Copy exactly the lines from the start of the material through the line with "SC.view_settings.exposure = 0;". Pictures stay out of the copy.

__________________________________________________

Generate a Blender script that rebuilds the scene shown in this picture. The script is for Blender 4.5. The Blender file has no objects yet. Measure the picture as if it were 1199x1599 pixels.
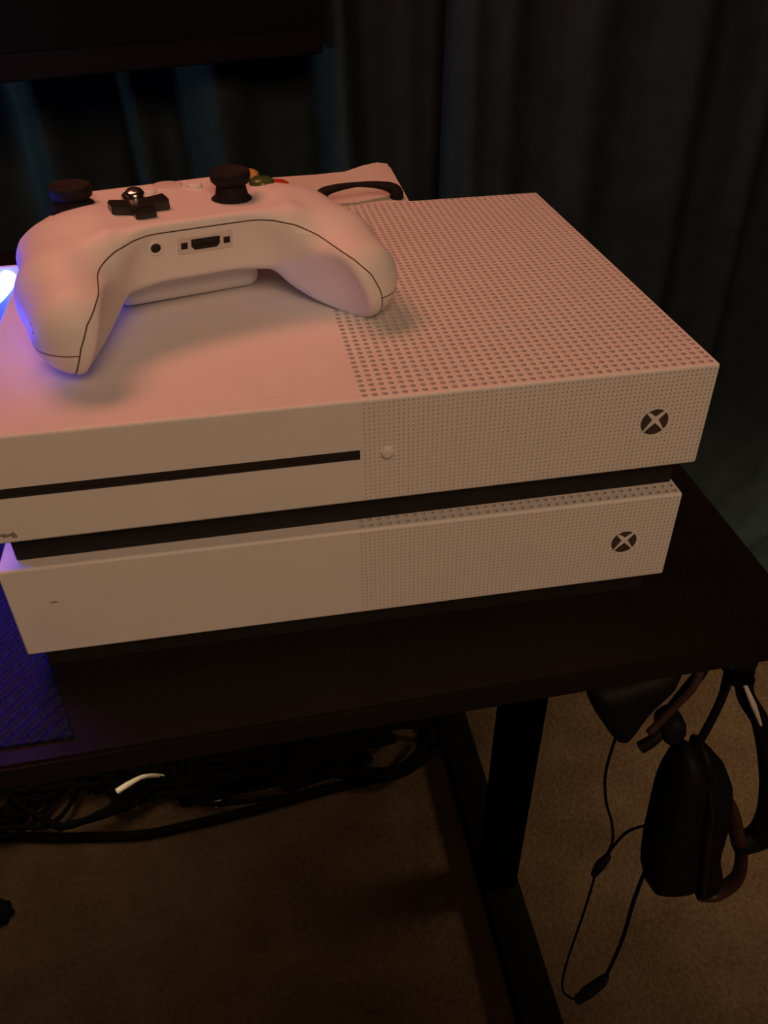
import bpy, bmesh, math, random
import numpy as np
from mathutils import Vector, Matrix
random.seed(7)
C = bpy.context.scene.collection
SC = bpy.context.scene

# ------------------------------------------------------------------ camera
cam_d = bpy.data.cameras.new('camera'); cam = bpy.data.objects.new('camera', cam_d); C.objects.link(cam)
cam.location = (-.03586, -.28015, .28985)
cam.rotation_euler = (math.radians(52.592), math.radians(.516), math.radians(-9.943))
cam_d.sensor_fit = 'VERTICAL'; cam_d.sensor_height = 36.0
cam_d.lens = 1326.0 / 1599.0 * 36.0
cam_d.clip_start = .01
SC.camera = cam
# ------------------------------------------------------------------ world, exposure
wd = bpy.data.worlds.new('dim_room'); SC.world = wd; wd.use_nodes = True
bg = wd.node_tree.nodes['Background']; bg.inputs[0].default_value = (1, .62, .40, 1); bg.inputs[1].default_value = .006
SC.view_settings.view_transform = 'Standard'; SC.view_settings.look = 'None'
SC.view_settings.exposure = 0; SC.view_settings.gamma = 1; SC.view_settings.use_curve_mapping = False

# ------------------------------------------------------------------ lamps of the room and added fill lights
def area(name, loc, to, size, power, col, size_y=None, spread=180):
    l = bpy.data.lights.new(name, 'AREA'); l.energy = power; l.color = col; l.size = size
    if size_y: l.shape = 'RECTANGLE'; l.size_y = size_y
    l.spread = math.radians(spread)
    o = bpy.data.objects.new(name, l); C.objects.link(o); o.location = loc
    o.rotation_euler = (Vector(to) - Vector(loc)).to_track_quat('-Z', 'Y').to_euler()
    return o
area('room_lamp_light', (.12, -1.25, 1.12), (0, 0, .08), .6, 9.3, (1, .60, .37))
area('red_strip_light', (-.24, .28, .78), (-.08, .06, .128), .40, 2.15, (1, .275, .185), .22)
sp = bpy.data.lights.new('floor_fill_spot', 'SPOT'); sp.energy = 80; sp.color = (1, .74, .36); sp.spot_size = math.radians(58); sp.spot_blend = 1; sp.shadow_soft_size = .12  # unseen spot, added to brighten the carpet on the right
so = bpy.data.objects.new('floor_fill_spot', sp); C.objects.link(so); so.location = (1.06, .24, .16)
so.rotation_euler = (Vector((.66, .31, -.73)) - so.location).to_track_quat('-Z', 'Y').to_euler()
area('cool_fill_light', (-.72, .30, .105), (-.02, .65, .09), .20, .25, (.66, .90, 1), .06, spread=100)  # added low light out of view, lifts the curtain folds below the monitor
area('under_desk_fill_light', (-.35, .53, -.15), (-.36, .53, -.73), .6, .75, (1, .74, .38), .06, spread=85)  # hidden light added under the tabletop to brighten the carpet behind the cables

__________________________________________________

◆ Exercise solution:
Generate a Blender script that rebuilds the scene shown in this picture. The script is for Blender 4.5. The Blender file has no objects yet. Measure the picture as if it were 1199x1599 pixels.
import bpy, bmesh, math, random
import numpy as np
from mathutils import Vector, Matrix
random.seed(7)
C = bpy.context.scene.collection
SC = bpy.context.scene

# ------------------------------------------------------------------ camera
cam_d = bpy.data.cameras.new('camera'); cam = bpy.data.objects.new('camera', cam_d); C.objects.link(cam)
cam.location = (-.03586, -.28015, .28985)
cam.rotation_euler = (math.radians(52.592), math.radians(.516), math.radians(-9.943))
cam_d.sensor_fit = 'VERTICAL'; cam_d.sensor_height = 36.0
cam_d.lens = 1326.0 / 1599.0 * 36.0
cam_d.clip_start = .01
SC.camera = cam
# ------------------------------------------------------------------ world, exposure
wd = bpy.data.worlds.new('dim_room'); SC.world = wd; wd.use_nodes = True
bg = wd.node_tree.nodes['Background']; bg.inputs[0].default_value = (1, .62, .40, 1); bg.inputs[1].default_value = .006
SC.view_settings.view_transform = 'Standard'; SC.view_settings.look = 'None'
SC.view_settings.exposure = 0; SC.view_settings.gamma = 1; SC.view_settings.use_curve_mapping = False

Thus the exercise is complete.